ROME, 1 November 2005 — With the precision of a master chef, Magdy El-Shahidy quickly sprinkles mushrooms and mozzarella on thin dough and slides the pizza into a stainless steel oven.
Customers, so many the line spills out into the street, inch their way toward the counter, where Shahidy’s eldest son is filling the orders. With a flick of the wrist, a swipe of the knife, 25-year-old Sobhi cuts the hot pizza into squares under a plaque quoting the Qur’an. Prosciutto. Zucchini. Rossa (“red,” for tomato sauce).
“Ciao, Magdy!” “Ciao, bella!” Everyone seems to know everyone on this quiet street in working-class Rome.
Egyptian-born Shahidy and his Tunisian-born wife, Sabrina, have owned and operated Pizzeria Le Rondini for more than a decade, the product of their 30 years in Italy, the adopted country where they met, married and had three children.
For them, the immigrant experience means no going back.
They have made assimilation such a priority that they speak Italian even among themselves (the parents with accents, the children without), only occasionally lapsing into a kind of Italarab, their version of Spanglish.
“We met here, we married here, our children were born here and schooled here. Everything is here,” says Sabrina, whose name is actually Heddi — Sabrina is easier for Italians to pronounce.
They identify themselves as Muslims. It is Ramadan, for example, and Magdy and Sabrina say they are fasting during the holy month, but Sobhi is not, and 16-year-old daughter Manel tries but doesn’t always make it.

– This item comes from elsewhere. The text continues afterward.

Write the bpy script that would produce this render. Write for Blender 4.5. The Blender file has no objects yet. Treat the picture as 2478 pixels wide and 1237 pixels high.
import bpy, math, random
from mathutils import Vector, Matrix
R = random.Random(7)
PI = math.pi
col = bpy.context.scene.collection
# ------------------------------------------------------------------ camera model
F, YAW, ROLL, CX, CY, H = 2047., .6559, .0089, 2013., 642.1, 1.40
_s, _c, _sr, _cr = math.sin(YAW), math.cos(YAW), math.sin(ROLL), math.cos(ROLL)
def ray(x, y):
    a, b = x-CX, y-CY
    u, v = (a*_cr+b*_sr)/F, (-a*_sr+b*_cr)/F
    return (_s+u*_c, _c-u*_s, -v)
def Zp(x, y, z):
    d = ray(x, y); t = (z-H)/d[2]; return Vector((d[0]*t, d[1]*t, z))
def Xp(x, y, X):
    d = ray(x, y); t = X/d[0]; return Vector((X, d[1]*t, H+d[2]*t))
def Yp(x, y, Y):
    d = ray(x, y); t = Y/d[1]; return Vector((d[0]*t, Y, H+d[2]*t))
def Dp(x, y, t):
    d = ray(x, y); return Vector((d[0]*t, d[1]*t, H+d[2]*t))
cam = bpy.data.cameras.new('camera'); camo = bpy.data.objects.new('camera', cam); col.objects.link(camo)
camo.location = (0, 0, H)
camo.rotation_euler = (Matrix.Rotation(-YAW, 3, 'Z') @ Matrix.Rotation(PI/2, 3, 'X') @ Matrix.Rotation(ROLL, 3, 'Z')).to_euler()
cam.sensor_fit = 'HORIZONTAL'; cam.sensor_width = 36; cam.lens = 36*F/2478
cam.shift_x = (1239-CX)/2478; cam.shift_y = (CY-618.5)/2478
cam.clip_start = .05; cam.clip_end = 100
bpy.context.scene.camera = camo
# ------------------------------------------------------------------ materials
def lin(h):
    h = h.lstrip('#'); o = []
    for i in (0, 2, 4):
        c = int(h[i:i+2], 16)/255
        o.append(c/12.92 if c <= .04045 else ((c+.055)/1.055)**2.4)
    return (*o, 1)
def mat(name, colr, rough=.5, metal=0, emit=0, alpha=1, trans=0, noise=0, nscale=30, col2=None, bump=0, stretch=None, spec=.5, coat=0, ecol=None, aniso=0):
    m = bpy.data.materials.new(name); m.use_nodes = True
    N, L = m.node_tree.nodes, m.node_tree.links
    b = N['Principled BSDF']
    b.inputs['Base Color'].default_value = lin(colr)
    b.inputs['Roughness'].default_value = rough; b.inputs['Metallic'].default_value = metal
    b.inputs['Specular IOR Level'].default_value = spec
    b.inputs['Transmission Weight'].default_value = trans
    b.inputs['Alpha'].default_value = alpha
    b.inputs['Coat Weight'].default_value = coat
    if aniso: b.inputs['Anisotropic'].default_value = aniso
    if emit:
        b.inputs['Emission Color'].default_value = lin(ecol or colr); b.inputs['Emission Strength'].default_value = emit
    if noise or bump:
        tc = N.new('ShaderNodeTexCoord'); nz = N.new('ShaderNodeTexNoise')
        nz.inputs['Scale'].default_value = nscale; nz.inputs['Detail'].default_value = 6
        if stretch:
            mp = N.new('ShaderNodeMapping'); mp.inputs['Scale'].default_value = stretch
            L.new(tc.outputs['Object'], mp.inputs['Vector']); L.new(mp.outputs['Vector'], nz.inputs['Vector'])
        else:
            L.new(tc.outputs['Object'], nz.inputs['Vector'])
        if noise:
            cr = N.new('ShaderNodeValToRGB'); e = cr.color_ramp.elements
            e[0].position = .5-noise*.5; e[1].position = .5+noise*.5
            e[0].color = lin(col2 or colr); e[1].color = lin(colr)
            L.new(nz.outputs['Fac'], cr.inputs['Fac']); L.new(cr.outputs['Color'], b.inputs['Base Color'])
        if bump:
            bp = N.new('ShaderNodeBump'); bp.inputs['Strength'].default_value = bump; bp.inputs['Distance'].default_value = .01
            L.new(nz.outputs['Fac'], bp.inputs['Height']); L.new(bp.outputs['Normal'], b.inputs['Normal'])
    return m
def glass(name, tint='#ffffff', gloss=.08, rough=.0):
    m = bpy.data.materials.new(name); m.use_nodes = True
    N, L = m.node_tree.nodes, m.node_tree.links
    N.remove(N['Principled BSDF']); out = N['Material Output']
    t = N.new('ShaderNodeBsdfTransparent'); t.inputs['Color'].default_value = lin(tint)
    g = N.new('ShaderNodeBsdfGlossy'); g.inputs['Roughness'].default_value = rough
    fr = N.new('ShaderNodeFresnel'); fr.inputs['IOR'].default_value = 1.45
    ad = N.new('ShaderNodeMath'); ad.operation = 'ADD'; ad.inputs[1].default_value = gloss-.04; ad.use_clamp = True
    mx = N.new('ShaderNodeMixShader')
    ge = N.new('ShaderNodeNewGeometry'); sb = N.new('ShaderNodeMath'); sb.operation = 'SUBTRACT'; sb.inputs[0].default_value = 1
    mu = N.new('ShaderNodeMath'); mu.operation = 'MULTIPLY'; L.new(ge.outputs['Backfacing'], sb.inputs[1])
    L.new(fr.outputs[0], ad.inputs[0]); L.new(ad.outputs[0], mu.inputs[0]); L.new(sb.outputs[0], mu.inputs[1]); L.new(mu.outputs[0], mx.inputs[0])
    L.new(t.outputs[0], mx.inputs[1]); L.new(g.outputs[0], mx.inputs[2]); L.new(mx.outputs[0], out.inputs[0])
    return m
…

And they can’t have a proper iftar, the evening breaking of the fast, because that would mean interrupting the operation of the pizzeria.

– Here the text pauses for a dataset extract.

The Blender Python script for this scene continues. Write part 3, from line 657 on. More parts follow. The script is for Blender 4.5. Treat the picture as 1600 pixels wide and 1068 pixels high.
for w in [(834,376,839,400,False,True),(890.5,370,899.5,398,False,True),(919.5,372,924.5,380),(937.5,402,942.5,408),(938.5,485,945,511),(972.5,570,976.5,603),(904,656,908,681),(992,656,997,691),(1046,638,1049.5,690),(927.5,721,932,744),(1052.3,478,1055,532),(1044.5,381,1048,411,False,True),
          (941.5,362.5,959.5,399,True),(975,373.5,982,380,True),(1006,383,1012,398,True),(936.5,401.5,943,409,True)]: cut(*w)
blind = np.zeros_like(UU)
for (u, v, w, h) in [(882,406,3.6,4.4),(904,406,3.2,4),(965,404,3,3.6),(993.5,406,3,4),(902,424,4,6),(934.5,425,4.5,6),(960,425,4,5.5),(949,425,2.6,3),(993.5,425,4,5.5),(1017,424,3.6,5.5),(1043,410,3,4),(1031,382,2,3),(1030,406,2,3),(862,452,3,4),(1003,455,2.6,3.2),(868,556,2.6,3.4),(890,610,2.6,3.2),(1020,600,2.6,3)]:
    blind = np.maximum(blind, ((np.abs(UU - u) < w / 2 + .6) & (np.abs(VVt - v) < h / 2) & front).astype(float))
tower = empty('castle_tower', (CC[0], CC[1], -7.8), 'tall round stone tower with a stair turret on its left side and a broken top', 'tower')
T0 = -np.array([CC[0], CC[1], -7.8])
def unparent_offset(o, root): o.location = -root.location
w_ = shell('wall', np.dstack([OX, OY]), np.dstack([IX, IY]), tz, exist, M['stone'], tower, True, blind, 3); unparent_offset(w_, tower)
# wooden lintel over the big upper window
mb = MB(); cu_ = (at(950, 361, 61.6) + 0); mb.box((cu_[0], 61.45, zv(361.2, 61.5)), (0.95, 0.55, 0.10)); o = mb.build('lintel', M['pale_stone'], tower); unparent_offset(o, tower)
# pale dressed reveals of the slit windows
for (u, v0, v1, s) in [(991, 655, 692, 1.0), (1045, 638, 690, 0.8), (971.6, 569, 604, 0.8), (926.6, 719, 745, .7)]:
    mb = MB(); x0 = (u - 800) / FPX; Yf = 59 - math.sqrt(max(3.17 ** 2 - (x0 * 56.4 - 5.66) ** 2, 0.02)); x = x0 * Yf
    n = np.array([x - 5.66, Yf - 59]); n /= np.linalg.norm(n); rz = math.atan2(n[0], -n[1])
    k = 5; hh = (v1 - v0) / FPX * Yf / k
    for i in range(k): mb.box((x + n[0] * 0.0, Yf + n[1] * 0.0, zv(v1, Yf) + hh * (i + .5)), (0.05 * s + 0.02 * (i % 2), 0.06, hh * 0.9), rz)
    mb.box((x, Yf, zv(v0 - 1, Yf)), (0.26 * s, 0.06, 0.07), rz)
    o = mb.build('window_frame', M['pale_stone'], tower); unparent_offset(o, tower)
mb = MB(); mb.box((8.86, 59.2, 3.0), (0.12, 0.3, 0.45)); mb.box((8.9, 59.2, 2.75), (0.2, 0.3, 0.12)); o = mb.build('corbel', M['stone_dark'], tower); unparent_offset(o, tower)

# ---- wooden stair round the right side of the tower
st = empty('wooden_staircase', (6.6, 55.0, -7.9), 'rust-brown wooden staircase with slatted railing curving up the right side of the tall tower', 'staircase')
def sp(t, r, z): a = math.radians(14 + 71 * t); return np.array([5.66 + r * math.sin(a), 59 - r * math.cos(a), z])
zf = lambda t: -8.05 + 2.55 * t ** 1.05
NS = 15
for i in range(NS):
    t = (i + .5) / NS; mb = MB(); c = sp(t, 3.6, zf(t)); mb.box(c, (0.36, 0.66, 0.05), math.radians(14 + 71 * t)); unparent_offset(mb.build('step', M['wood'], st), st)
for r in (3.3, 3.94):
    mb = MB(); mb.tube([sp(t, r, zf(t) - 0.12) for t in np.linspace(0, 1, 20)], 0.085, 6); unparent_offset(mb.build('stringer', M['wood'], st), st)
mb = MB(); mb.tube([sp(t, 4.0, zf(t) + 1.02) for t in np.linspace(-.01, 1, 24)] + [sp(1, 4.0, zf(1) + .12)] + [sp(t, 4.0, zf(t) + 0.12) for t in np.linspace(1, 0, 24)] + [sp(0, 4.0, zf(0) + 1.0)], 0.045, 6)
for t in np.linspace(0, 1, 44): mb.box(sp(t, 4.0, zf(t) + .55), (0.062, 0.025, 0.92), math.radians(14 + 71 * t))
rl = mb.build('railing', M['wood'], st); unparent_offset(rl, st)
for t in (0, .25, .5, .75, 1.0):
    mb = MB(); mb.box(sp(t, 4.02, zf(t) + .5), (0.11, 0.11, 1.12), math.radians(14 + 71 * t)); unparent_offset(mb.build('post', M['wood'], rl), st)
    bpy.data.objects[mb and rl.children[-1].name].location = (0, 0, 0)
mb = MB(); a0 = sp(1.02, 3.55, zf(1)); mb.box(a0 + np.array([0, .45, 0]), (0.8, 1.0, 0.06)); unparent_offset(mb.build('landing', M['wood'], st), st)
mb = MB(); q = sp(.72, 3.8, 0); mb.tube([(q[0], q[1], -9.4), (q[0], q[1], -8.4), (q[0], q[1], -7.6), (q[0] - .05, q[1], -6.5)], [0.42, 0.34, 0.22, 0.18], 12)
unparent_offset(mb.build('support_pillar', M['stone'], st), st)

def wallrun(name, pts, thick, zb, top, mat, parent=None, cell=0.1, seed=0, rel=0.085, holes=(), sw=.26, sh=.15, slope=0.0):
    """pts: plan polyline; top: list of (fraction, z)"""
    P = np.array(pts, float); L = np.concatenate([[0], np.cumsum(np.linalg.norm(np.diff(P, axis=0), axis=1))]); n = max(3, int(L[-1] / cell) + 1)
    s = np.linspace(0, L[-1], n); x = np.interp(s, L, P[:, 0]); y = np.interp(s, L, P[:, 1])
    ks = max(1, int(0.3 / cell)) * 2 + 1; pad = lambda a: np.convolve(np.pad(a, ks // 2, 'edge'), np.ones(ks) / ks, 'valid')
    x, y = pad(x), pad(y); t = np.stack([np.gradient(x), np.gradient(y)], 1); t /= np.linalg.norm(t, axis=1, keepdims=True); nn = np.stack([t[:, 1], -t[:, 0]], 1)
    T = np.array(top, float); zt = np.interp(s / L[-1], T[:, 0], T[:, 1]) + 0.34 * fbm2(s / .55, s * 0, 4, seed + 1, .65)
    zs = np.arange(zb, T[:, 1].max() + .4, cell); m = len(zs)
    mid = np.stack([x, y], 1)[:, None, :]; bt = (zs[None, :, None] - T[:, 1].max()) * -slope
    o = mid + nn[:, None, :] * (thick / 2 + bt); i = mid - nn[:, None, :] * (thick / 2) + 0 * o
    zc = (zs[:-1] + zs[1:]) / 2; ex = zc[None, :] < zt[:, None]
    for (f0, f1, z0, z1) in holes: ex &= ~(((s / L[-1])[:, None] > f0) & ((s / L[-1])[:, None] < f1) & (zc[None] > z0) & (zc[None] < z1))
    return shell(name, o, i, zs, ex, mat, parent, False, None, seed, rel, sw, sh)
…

Still, the family feels the tugs of tradition.
None of the children, no matter how old, will be allowed to move out of the parental home until they are married, Magdy says, following customs more typical of the Middle East than of Western Europe.

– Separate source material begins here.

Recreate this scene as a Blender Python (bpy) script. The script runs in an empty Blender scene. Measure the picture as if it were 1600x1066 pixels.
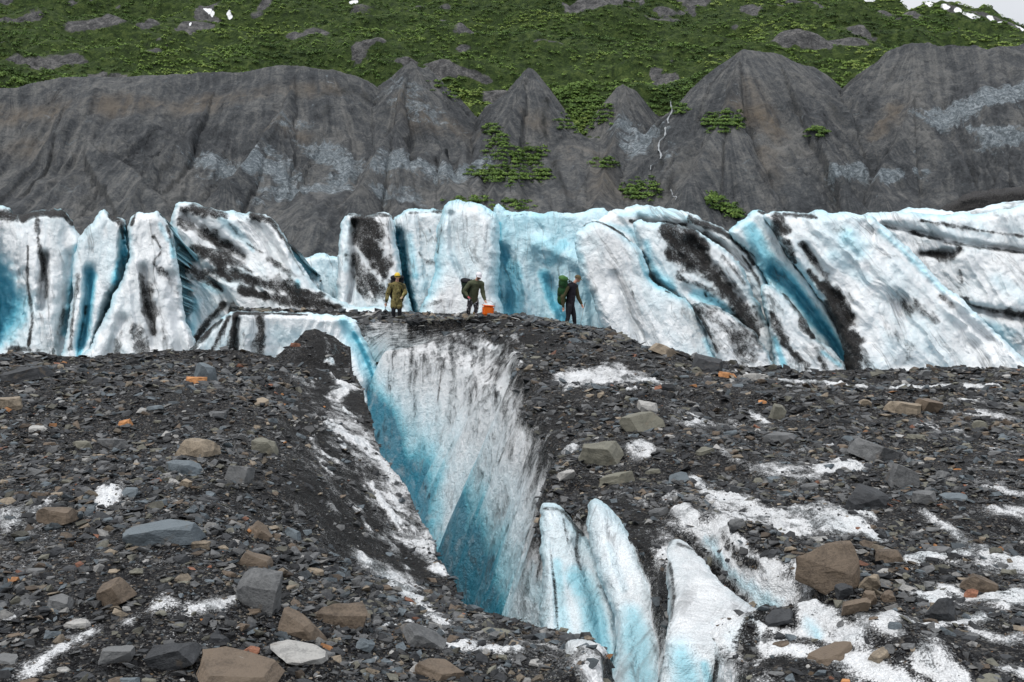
import bpy, bmesh, math, random
import numpy as np
from mathutils import Vector, Matrix, noise as mnoise
random.seed(7); RNG = np.random.default_rng(7)
sc = bpy.context.scene
COL = sc.collection
F = 1556.0; HOR = 380.0; PITCH = math.atan((533.0 - HOR) / F)
CP, SP = math.cos(PITCH), math.sin(PITCH)

# ------------------------------------------------------------------ helpers
def ray(px, py):
    """direction of the line of sight through a photo pixel, scaled to y = 1"""
    px = np.asarray(px, float); py = np.asarray(py, float)
    a = (px - 800.0); b = (533.0 - py)
    dy = F * CP + b * SP
    return a / dy, (b * CP - F * SP) / dy

def P(px, py, Y):
    x, z = ray(px, py)
    return np.stack([x * Y, np.ones_like(x) * Y, z * Y], -1)

def proj(V):
    X, Y, Z = V[..., 0], V[..., 1], V[..., 2]
    d = Y * CP - Z * SP
    return 800 + F * X / d, 533 - F * (Y * SP + Z * CP) / d

def hash3(ix, iy, iz, seed):
    h = (ix.astype(np.uint32) * np.uint32(374761393) + iy.astype(np.uint32) * np.uint32(668265263)
         + iz.astype(np.uint32) * np.uint32(2147483647 - 58) + np.uint32(seed * 974711 + 11))
    h = (h ^ (h >> np.uint32(13))) * np.uint32(1274126177)
    h = (h ^ (h >> np.uint32(15))) * np.uint32(2246822519)
    h = h ^ (h >> np.uint32(16))
    return h.astype(np.float32) / np.float32(2147483648.0) - np.float32(1)

def vnoise(x, y, z, seed=0):
    x = np.asarray(x, np.float32); y = np.asarray(y, np.float32); z = np.asarray(z, np.float32)
    x, y, z = np.broadcast_arrays(x, y, z)
    fx, fy, fz = np.floor(x), np.floor(y), np.floor(z)
    ix, iy, iz = fx.astype(np.int64), fy.astype(np.int64), fz.astype(np.int64)
    tx, ty, tz = x - fx, y - fy, z - fz
    tx = tx * tx * (3 - 2 * tx); ty = ty * ty * (3 - 2 * ty); tz = tz * tz * (3 - 2 * tz)
    def h(a, b, c): return hash3(ix + a, iy + b, iz + c, seed)
    c0 = (h(0,0,0) * (1-tx) + h(1,0,0) * tx) * (1-ty) + (h(0,1,0) * (1-tx) + h(1,1,0) * tx) * ty
    c1 = (h(0,0,1) * (1-tx) + h(1,0,1) * tx) * (1-ty) + (h(0,1,1) * (1-tx) + h(1,1,1) * tx) * ty
    return c0 * (1-tz) + c1 * tz

def fbm(x, y, z=0.0, octv=4, seed=0, gain=.5):
    s = 0; a = 1.0; t = 0
    x = np.asarray(x, np.float32); y = np.asarray(y, np.float32); z = np.asarray(z, np.float32)
    for o in range(octv):
        k = 2.03 ** o
        s = s + a * vnoise(x * k + 17.3 * o, y * k + 5.1 * o, z * k + 9.7 * o, seed + o)
        t += a; a *= gain
    return s / t * 1.5

def sstep(a, b, x):
    t = np.clip((x - a) / (b - a), 0, 1)
    return t * t * (3 - 2 * t)

def lin(xs, pts):
    pts = sorted(pts)
    return np.interp(xs, [p[0] for p in pts], [p[1] for p in pts])

def smooth_poly(pts, n=4, closed=True):
    """Catmull-Rom through pts"""
    p = np.array(pts, float); N = len(p); out = []
    rng = range(N) if closed else range(N - 1)
    for i in rng:
        if closed: a, b, c, d = p[i-1], p[i], p[(i+1) % N], p[(i+2) % N]
        else: a, b, c, d = p[max(i-1, 0)], p[i], p[i+1], p[min(i+2, N-1)]
        for k in range(n):
            t = k / n
            out.append(.5 * (2*b + (c-a)*t + (2*a-5*b+4*c-d)*t*t + (3*b-a-3*c+d)*t**3))
    if not closed: out.append(p[-1])
    return np.array(out)

def seg_dist(Q, pts, rad=None):
    """distance of each Q (N,k) to polyline pts; also the radius at the nearest point"""
    best = np.full(len(Q), 1e9, np.float32); r = np.ones(len(Q), np.float32)
    pts = np.asarray(pts, np.float32)
    rad = np.asarray(rad if rad is not None else np.ones(len(pts)), np.float32)
    if len(pts) == 1:
        return np.sqrt(((Q - pts[0])**2).sum(-1)), np.full(len(Q), rad[0], np.float32)
    for i in range(len(pts) - 1):
        a, b = pts[i], pts[i+1]; ab = b - a
        t = np.clip(((Q - a) @ ab) / max(float(ab @ ab), 1e-9), 0, 1)
        rr = rad[i] + (rad[i+1] - rad[i]) * t
        d = np.sqrt(((Q - a - t[:, None] * ab)**2).sum(-1))
        m = d - rr < best - r if i else np.ones(len(Q), bool)
        best = np.where(m, d, best); r = np.where(m, rr, r)
    return best, r

def obj(name, mesh, mat, parent=None):
    o = bpy.data.objects.new(name, mesh); COL.objects.link(o)
    if mat is not None: mesh.materials.append(mat)
    if parent is not None: o.parent = parent
    return o

def np_mesh(name, V, faces, attrs=None, smooth=True, cols=None):
    """V (N,3); faces (M,k)"""
    me = bpy.data.meshes.new(name)
    faces = np.asarray(faces, np.int32); M, k = faces.shape
    me.vertices.add(len(V)); me.vertices.foreach_set('co', np.asarray(V, np.float32).ravel())
    me.loops.add(M * k); me.loops.foreach_set('vertex_index', faces.ravel())
    me.polygons.add(M); me.polygons.foreach_set('loop_start', np.arange(0, M * k, k, dtype=np.int32))
    me.polygons.foreach_set('use_smooth', np.full(M, smooth))
    for n, a in (attrs or {}).items():
        a = np.asarray(a, np.float32)
        if a.ndim == 1:
            at = me.attributes.new(n, 'FLOAT', 'POINT'); at.data.foreach_set('value', a)
        elif a.shape[1] == 3:
            at = me.attributes.new(n, 'FLOAT_VECTOR', 'POINT'); at.data.foreach_set('vector', a.ravel())
        else:
            at = me.attributes.new(n, 'FLOAT_COLOR', 'POINT'); at.data.foreach_set('color', a.ravel())
    me.update(calc_edges=True); me.validate()
    return me

def bm_mesh(name, bm, smooth=False):
    me = bpy.data.meshes.new(name); bm.to_mesh(me); bm.free()
    me.polygons.foreach_set('use_smooth', [smooth] * len(me.polygons))
    return me

def tag(o, label=None, cat=None, group=None, kind=None):
    if label: o['label'] = label
    if cat: o['category'] = cat
    if group: o['group'] = group
    if kind: o['kind'] = kind
    return o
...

And Magdy wants his children to find good Muslim spouses, which is to say, produce good Muslim grandchildren. This is especially true for Manel, the only female child. He sends her back to Egypt for summerlong vacations every year, and she is the best Arabic-speaker among the children.
It is difficult to say how far the pretty girl with a dimpled smile and black curls cascading down her face will break from old-world tradition. She appears to be close to her parents, and spends a lot of her free time at home or at the pizzeria. Yet she also lives in her Italian world. She takes theater at school and dresses like all European girls her age, with low-rise jeans and black spandex tops.
Would she ever use a headscarf or veil? “No way!” she says (an opinion shared, not coincidentally, by her mother). She respects her parents but doesn’t hesitate to challenge or correct them in casual dinner-table conversation.
Her father came to Italy in 1976, when he was 21, to escape military service in Egypt. In those days, Italy was the easiest place in Western Europe for which to get a visa. Sabrina came from Tunisia a year later to join an uncle, with the idea of staying only briefly to earn a little money. The two met at the home of mutual friends (another Egyptian-Tunisian couple) and within months decided to marry. At first, Magdy washed dishes in a restaurant. He hated it, and would have quit and returned to Egypt if not for a sudden turn of luck: The cook walked off the job one day, and the boss put Magdy in his place. “I didn’t even speak Italian,” he says. “I had to look up (recipes) in books.”
He worked hard, honed his skills and now makes what he calls a damn good pizza. Sabrina worked with him in the restaurant, and by 1992 they felt confident enough to open their own place.
“I wanted to have my own business but didn’t want to make it too big and risk too much,” Magdy says. “We work a lot,” Sabrina says. “Too much.”
The Shahidys live in a comfortable house on the eastern outskirts of Rome, a tranquil, tree-lined patch of suburbia where Magdy can see the stars at night from the rooftop terrace. The living room is decorated with miniature sculptures of Queen Nefertiti, Sphinx-like cats and the Leaning Tower of Pisa. There are Qur’anic verses on some walls, a poster of A.C. Milan, Italy’s top soccer team, on a door to one of the kids’ bedrooms.
An Egyptian pizza maker isn’t as odd as you might think, the family says. Arab cuisine shares numerous Mediterranean characteristics with Italian cooking; a recent survey in Rome said 40 percent of the city’s pizza chefs were Egyptian. Magdy and Sabrina say they haven’t felt discriminated against, but both are quick to condemn the latest terrorist attack when talking to Italian acquaintances or customers.